On one hand this sounds like a strawman. No one thinks that something is ethical because someone randomly declared it so.

On the other hand... ethics are a human construct, and will continue to evolve as our culture evolves over decades and centuries. Shouldn't we construct ML models which are flexible in that they can align themselves with the ethics we collectively decide? We don't know how to do that yet!

> Using AI to shut out some more of that argument will only create a universal standard, not necessarily the correct one.

You seem to be under the impression that the fields of AI ethics is dedicated to brainwashing people into some particular unpopular moral philosophy. This is simply untrue. Within the field of AI ethics there is a lot of diversity of thought and disagreement on how human morals should be "encoded" so that AI can "align" with these morals. And I'm using the plural of morals because obviously there will never be a humanity-wide consensus on ethics, and if AI is to be deployed in the world it needs to reflect this diversity.

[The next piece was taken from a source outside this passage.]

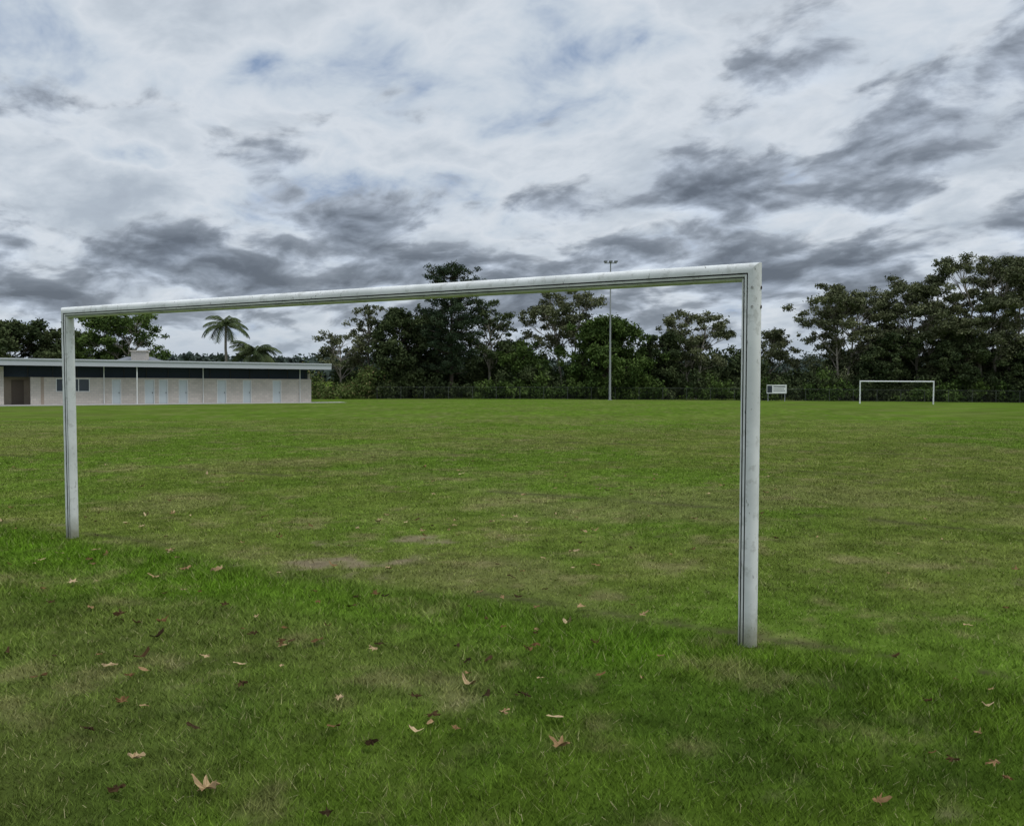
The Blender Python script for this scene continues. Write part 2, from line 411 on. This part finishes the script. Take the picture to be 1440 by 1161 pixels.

Here's an example of AI people disagreeing if you don't believe me: https://jacobbuckman.com/2021-02-15-fair-ml-tools-require-pr...

So, could you tell me for example, what this relatively often cited paper solves or where it's actually applied to solve a real world problem? https://openreview.net/forum?id=Sy2fzU9gl
I don't know this paper but it doesn't matter. I didn't say only ethics in AI research doesn't solve real world problems. It's a research field mostly for academia not industry IMHO. Obv many ethics researchers would disagree with me on this and that's OK. Partly because they would rather have the option to work at Google with FAANG salary vs a middle tier university in the middle of nowhere.